Cependant, des tendances sectaires se rencontrent aussi dans nos propres rangs et exercent une influence funeste sur le travail de certaines sections. C’est une chose qu’il est impossible de supporter un seul jour de plus. Une politique juste sur les syndicats est une condition fondamentale de l’appartenance à la IV° Internationale. Celui qui ne cherche ni ne trouve la voie du mouvement des masses, celui-là n’est pas un combattant, mais un poids mort pour le Parti. Un programme n’est pas créé pour une rédaction, une salle de lecture ou un club de discussion, mais pour l’action révolutionnaire de millions d’hommes.

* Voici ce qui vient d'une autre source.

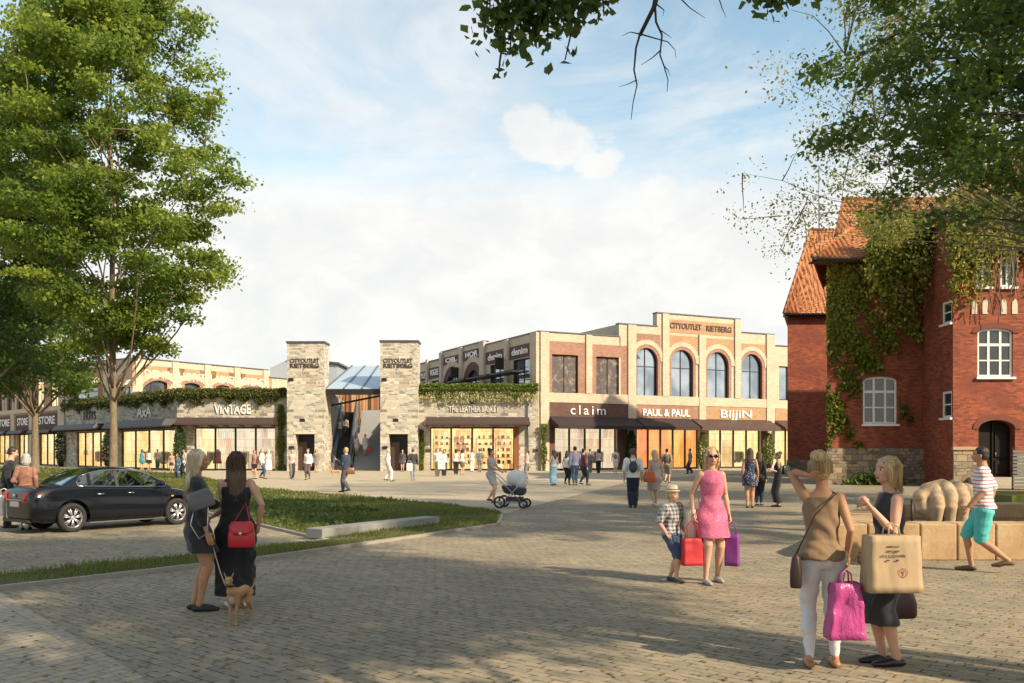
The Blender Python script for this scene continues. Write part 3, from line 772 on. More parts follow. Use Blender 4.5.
# ---------------------------------------------------------------- stone fronted shop (right) and towers
def small_squares(root, T, spots, m):
    for s, z in spots:
        q = MB(); fbox(q, T, s, s + .38, 0, .05, z, z + .22); q.build('wall_lamp', m, root)
def stone_right():
    x0, y0 = gx(418, 69.9), 69.9
    root = empty('stone_shopfront', (x0, y0, 0), 0, 'pale rubble stone shopfront right of both towers with one warm lit window', 'building')
    fr = Fr(x0, y0, 0); S, Z = fr.s, fr.z; W = 2.05 - x0
    z1 = Z(470, 389); a, b, zt = S(430), S(519), Z(470, 427)
    mb = MB(); wall(mb, T0, 0, W, 0, z1, [(a, b, .02, zt, None)], .4)
    mb.quad((0, 0, 0), (0, 20, 0), (0, 20, z1), (0, 0, z1))
    mb.build('wall', STONE, root)
    q = MB(); q.poly([(0, 0, z1 - .3), (W, 0, z1 - .3), (-2.7, 25, z1 - .3), (-6, 25, z1 - .3)]); q.build('roof', ROOFG, root)
    shop(root, T0, a, S(514), .02, zt, D_WARM, 4, goods=4, shelves=True, seed=7)
    q = MB(); fbox(q, T0, S(514), b, -.33, .04, 0, zt); q.build('wood_panel', plain('orange_wood', (.22, .09, .035), .6, 0, .3, 3), root)
    canopy_box(root, T0, S(426.5), S(530), Z(470, 425.5), Z(470, 417.5), 1.4)
    sign_text(root, T0, 'THE LEATHER BASKET', S(474), Z(474, 409.5), .62, plain('pale_lettering', (.70, .66, .58), .6), .04, S(499) - S(449), bold=.008, label='pale worn lettering over the canopy')
    q = MB(); q.tube([(S(528), -.12, 0), (S(528), -.12, z1 - .8)], .07, 8); q.tube([(S(528), -.12, z1 - .8), (S(528), 0, z1 - .5)], .07, 8); q.build('drain_pipe', GREYM, root)
    small_squares(root, T0, [(S(471), Z(470, 404)), (S(426), Z(420, 452)), (S(533), Z(530, 452)), (S(450), Z(450, 396) - .2)], BROWNM)
    return root, x0, W, z1
def tower(px0, px1, pytop, label, depth=1.75):
    D = 69.0; X0, X1 = gx(px0, D), gx(px1, D); zt = gz(pytop, D); W = X1 - X0
    root = empty('stone_tower', (X0, D, 0), 0, label, 'tower')
    k = W / (px1 - px0); dz0 = gz(434, D); a, b = (295.5 - 287) * k, (314.5 - 287) * k
    mb = MB(); wall(mb, T0, 0, W, 0, zt, [(a, b, .02, dz0, None)], 1.1)
    mb.quad((0, depth, 0), (0, 0, 0), (0, 0, zt), (0, depth, zt)); mb.quad((W, 0, 0), (W, depth, 0), (W, depth, zt), (W, 0, zt)); mb.quad((W, depth, 0), (0, depth, 0), (0, depth, zt), (W, depth, zt))
    mb.build('wall', STONE, root)
    q = MB(); fbox(q, T0, -.07, W + .07, -depth - .07, .07, zt, zt + .14); q.build('roof_cap', COPE, root)
    q = MB(); fbox(q, T0, a, b, -1.12, -1.08, 0, dz0); q.build('door_recess', plain('dark_recess', (.012, .012, .013), .5), root)
    q = MB(); fbox(q, T0, a + .05, a + (b - a) * .5, -.9, -.84, .02, dz0 - .6); fbox(q, T0, a + .12, a + .16, -.84, -.8, 1.0, 1.3); q.build('door', BROWNM, root)
    q = MB(); fbox(q, T0, a - .12, b + .12, 0, .05, dz0, dz0 + .16); q.build('lintel', plain('pale_stone', (.55, .5, .4), .8), root)
    c = W * .47
    sign_text(root, T0, 'CITYOUTLET', c, gz(360.8, D), .44, DARKL, .0, W * .78, bold=.009); sign_text(root, T0, 'RIETBERG', c, gz(365.9, D), .47, DARKL, .0, W * .78, bold=.011)
    small_squares(root, T0, [(W * .35, gz(421.5, D)), (W * .06, gz(449, D)), (W * .04, gz(381, D) )], DARKM)
    return root
def stone_left():
    y0 = 69.9; xr = gx(287, y0); xl = gx(177, y0)
    root = empty('stone_shopfront', (xl, y0, 0), 0, 'angled rubble stone shopfront with VINTAGE and AxA lettering left of both towers', 'building')
    fr = Fr(xl, y0, 0); S, Z = fr.s, fr.z; W = xr - xl; z1 = Z(230, 393.5)
    a, b, zt = S(194), S(275), Z(230, 427)
    mb = MB(); wall(mb, T0, 0, W, 0, z1, [(a, b, .02, zt, None)], .4)
    # oblique wing, s measured from its far left end
    Lw = 24.5; c45 = math.cos(R(45))
    def TW(s, d, z): # s from far left(0) to joint (Lw)
        t = Lw - s; return (-t * c45 - d * c45, t * c45 - d * c45, z)
    fw = Fr(xl, y0, R(135)); P = lambda px: Lw - fw.s(px); ZW = fw.z
    ga = [(P(75), P(105.5)), (P(119.5), P(175))]; zt2 = ZW(147, 429.5)
    wall(mb, TW, 0, Lw, 0, z1, [(p, q, .02, zt2, None) for p, q in ga], .4)
    mb.quad((W, 0, 0), (W, 10, 0), (W, 10, z1), (W, 0, z1))
    e = TW(0, 0, 0); mb.quad((e[0], e[1], 0), (e[0], e[1] + 6, 0), (e[0], e[1] + 6, z1), (e[0], e[1], z1))
    mb.build('wall', STONE, root)
    q = MB(); q.poly([(0, 0, z1 - .3), (W, 0, z1 - .3), (W, 28, z1 - .3), (e[0], 28, z1 - .3), (e[0], e[1], z1 - .3)]); q.build('roof', ROOFG, root)
    shop(root, T0, a, b, .02, zt, D_PALE, 4, goods=3, seed=11)
    shop(root, TW, *ga[0], .02, zt2, D_WARM, 4, goods=2, seed=12); shop(root, TW, *ga[1], .02, zt2, D_YEL, 4, goods=3, seed=13)
    canopy_box(root, T0, S(181), S(278), Z(230, 425.5), Z(230, 418), 1.4)
    canopy_box(root, TW, P(117), P(178) , ZW(150, 428), ZW(150, 420.5), 1.3, DARKM); canopy_box(root, TW, P(66), P(108), ZW(90, 430), ZW(90, 424.5), 1.3, DARKM)
    sign_text(root, T0, 'VINTAGE', S(233), Z(230, 409.8), 1.0, WHITEL, .05, S(251.5) - S(215), bold=.02)
    sign_text(root, TW, 'AxA', (P(138) + P(152)) / 2, ZW(145, 412.5), 1.15, WHITEL, .05, P(152.5) - P(138), bold=.02, label='pale AxA lettering on the oblique stone wall')
    sign_text(root, TW, 'HUYS', (P(84) + P(96)) / 2, ZW(90, 416), 1.1, DARKL, .05, P(96) - P(84), bold=.02, label='dark lettering on the oblique stone wall')
    small_squares(root, T0, [(S(199), Z(200, 405)), (S(239), Z(240, 395) - .2)], BROWNM); small_squares(root, TW, [(P(128), ZW(128, 408)), (P(78), ZW(78, 413))], BROWNM)
    # dress form in the window
    m = MB(); c = S(212)
    m.loft([(c, 1.3, z, rx, rx * .7) for z, rx in ((.55, .36), (.9, .3), (1.2, .2), (1.45, .24), (1.62, .16), (1.68, .05))], 12, 0)
    m.tube([(c, 1.3, .02), (c, 1.3, .6)], .025, 6, 1)
    m.build('dress_form', [plain('red_dress', (.35, .02, .03), .6), DARKM], root)
    return root, xl, y0, W, z1, Lw
def left_building():
    fw = Fr(-26.0, 69.9, R(135)); s62 = fw.s(66); ox, oy = -26 - s62 * .7071, 69.9 + s62 * .7071
    Lb = 46.0
    root = empty('arcade_building', (ox - Lb * .7071, oy + Lb * .7071, 0), R(-45), 'tan two-storey building with narrow arched windows and STORE lettering at the far left', 'building')
    f2 = Fr(ox, oy, R(135)); P = lambda px: Lb - f2.s(px); Z = f2.z
    zt = 10.4; zs = Z(50, 412); zb0 = Z(50, 429); zg = Z(50, 433)
    G = [(P(38), P(58)), (P(17), P(30)), (P(-3), P(12)), (P(-20), P(-8))]
    mb = MB()
    wall(mb, T0, 0, Lb, 0, zs, [(a, b, .02, zg, None) for a, b in G], .3)
    zw0, zw1 = Z(52, 407.5), Z(52, 376)
    rects = [(P(49.5), P(59)), (P(36), P(43.5))]; arcs = [(P(17), P(23)), (P(7), P(12.5)), (P(-2), P(3)), (P(-11), P(-6)), (P(-19), P(-14.5))]
    wall(mb, T0, 0, Lb, zs, zt, [(a, b, zw0, zw1, None) for a, b in rects] + [(a, b, zw0, zw1 + .1, zw1 - .9) for a, b in arcs], .35, 0, 0)
    mb.quad((Lb, 0, 0), (Lb, 8, 0), (Lb, 8, zt), (Lb, 0, zt)); mb.quad((0, 0, zt - .2), (Lb, 0, zt - .2), (Lb, 20, zt - .2), (0, 20, zt - .2))
    mb.build('wall', brickmat('tan_cream_brick', (.46, .32, .20), (.38, .26, .16), (.42, .32, .22), .24, .08, .007), root)
    coping(root, [(0, 0), (Lb, 0)], zt)
    for a, b in rects: window(root, T0, a, b, zw0, zw1, None, 2, (), -.25, gm=LGLASS)
    for a, b in arcs:
        window(root, T0, a, b, zw0, zw1 + .1, zw1 - .9, 2, (.62,), -.25)
        q = MB(); arch_ring(q, T0, a, b, zw1 - .9, zw1 + .1, .4, 0, .06, legs=zw0); q.build('arch_band', CREAM, root)
    q = MB()
    for x0, x1 in ((59.5, 66), (30.5, 36.5), (12.3, 15.5), (-8, -4.5)): fbox(q, T0, P(x0), P(x1) - .02, 0, .18, 0, zs + .1)
    fbox(q, T0, 0, Lb - .01, 0, .12, zs + .1, zs + .55); fbox(q, T0, P(60), Lb - .01, 0, .18, zs + .55, zt - .01)
    q.build('pier', CREAM, root)
    for i, (a, b) in enumerate(G):
        q = MB(); fbox(q, T0, a - .25, b + .25, 0, .06, zb0, zs - .1); q.build('sign_band', DARKB, root)
        sign_text(root, T0, 'STORE', (a + b) / 2, (zb0 + zs) / 2, 1.1, WHITEL, .08, (b - a) * .8, bold=.015)
        canopy_box(root, T0, a - .3, b + .3, zg, zg + .35, 1.0, DARKM)
        shop(root, T0, a, b, .02, zg, [D_YEL, D_YEL, D_WARM, D_WARM][i], 3, seed=20 + i)
    return root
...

L’épuration des rangs de la IV° Internationale du sectarisme et des sectaires incorrigibles est la plus importante condition des succès révolutionnaires.

Léon Trotsky (extraits du programme de transition)

Messages

  • L’opportunisme consiste à prétendre lutter contre le fait que les révolutionnaires soient une petite minorité.

    « Engels a écrit un jour que Marx et lui-même étaient restés toute leur vie en minorité et qu’ils s’en étaient toujours " bien trouvés ". Les périodes où le mouvement des classes opprimées s’élève au niveau des tâches générales de la révolution représentent les très rares exceptions de l’histoire. » écrit Léon Trotsky dans "Moralistes et sycophantes contre le Marxisme" (1939).

  • Dans le conflit avec l’opportunisme, il y va de l’existence même de la social-démocratie. « Une telle tactique (celle de l’opportunisme), disait Bebel à Erfurt, signifierait pour notre Parti exactement la même chose que si l’on brisait l’épine dorsale à un organisme vivant tout en lui demandant d’accomplir le même effort qu’auparavant. Je ne tolérerai pas qu’on brise la colonne vertébrale de la social-démocratie, qu’on remplace son principe : la lutte de classe contre les classes possédantes et contre le pouvoir d’État, par une tactique boîteuse et par la poursuite exclusive de buts soi-disant pratiques. »

    Rien ne devrait sembler plus justifié que cette résistance et cette contre-attaque en réponse aux prétentions de l’opportunisme. Cependant, ces derniers temps, on a tenté de différentes manières de contester au Parti le droit de recourir à cette légitime défense et l’on voudrait même présenter comme une inconvenance tout règlement de comptes avec l’opportunisme. Et cela avant tout au nom de la liberté de la critique. on voudrait nous persuader qu’il faut accorder à chacun la liberté de critiquer le programme et la tactique de notre parti ; même nous devrions être reconnaissants à ceux qui, par leur critique, apportent un souffle de renouveau dans la vie du Parti.

    Cette antienne, par laquelle on s’efforce maintenant de défendre Bernstein, nous l’avons déjà entendue il y a neuf ans.

    « Où est don la liberté d’opinion dont vous aimez tant parler ? », s’écriait Georges Vollmar au congrès d’Erfurt, en se voyant combattu par Bebel — L’indépendance de la pensée est pour nous de la plus haute importance. Or, elle ne sera possible que si, abstraction faite de toute calomnie, de tout mensonge, de toute injure, nous accueillons avec gratitude et sans distinction de tendance, les opinions exprimées par des gens qui peuvent se tromper, mais qui n’ont en vue que le salut de notre Parti. Je ne parle pas pour moi, mais d’une façon générale : c’est avec joie qu’on devrait accueillir des idées nouvelles puisqu’elles rafraichissent un peu le répertoire suranné, routinier de notre propagande. »

    Il n’existe sans doute pas d’autre parti pour lequel la critique libre et inlassable de ses propres défauts soit, autant que pour la social-démocratie, une condition d’existence. Comme nous devons progresser au fur et à mesure de l’évolution sociale, la modification continuelle de nos méthodes, de lutte et, par conséquent, la critique incessante de notre patrimoine théorique, sont les conditions de notre croissance. Il va cependant de soi que l’auto-critique dans notre Parti n’atteint son but de servir le progrès et nous ne saurions trop nous en féliciter, que si elle se meut dans la direction de notre lutte. Toute critique contribuant à rendre plus vigoureuse et consciente notre lutte de classe pour la réalisation de notre but final mérite notre gratitude. Mais une critique tendant à faire rétrograder notre mouvement, à lui faire abandonner la lutte de classe et le but final, une telle critique, loin d’être un facteur de progrès, ne serait qu’un ferment de décomposition.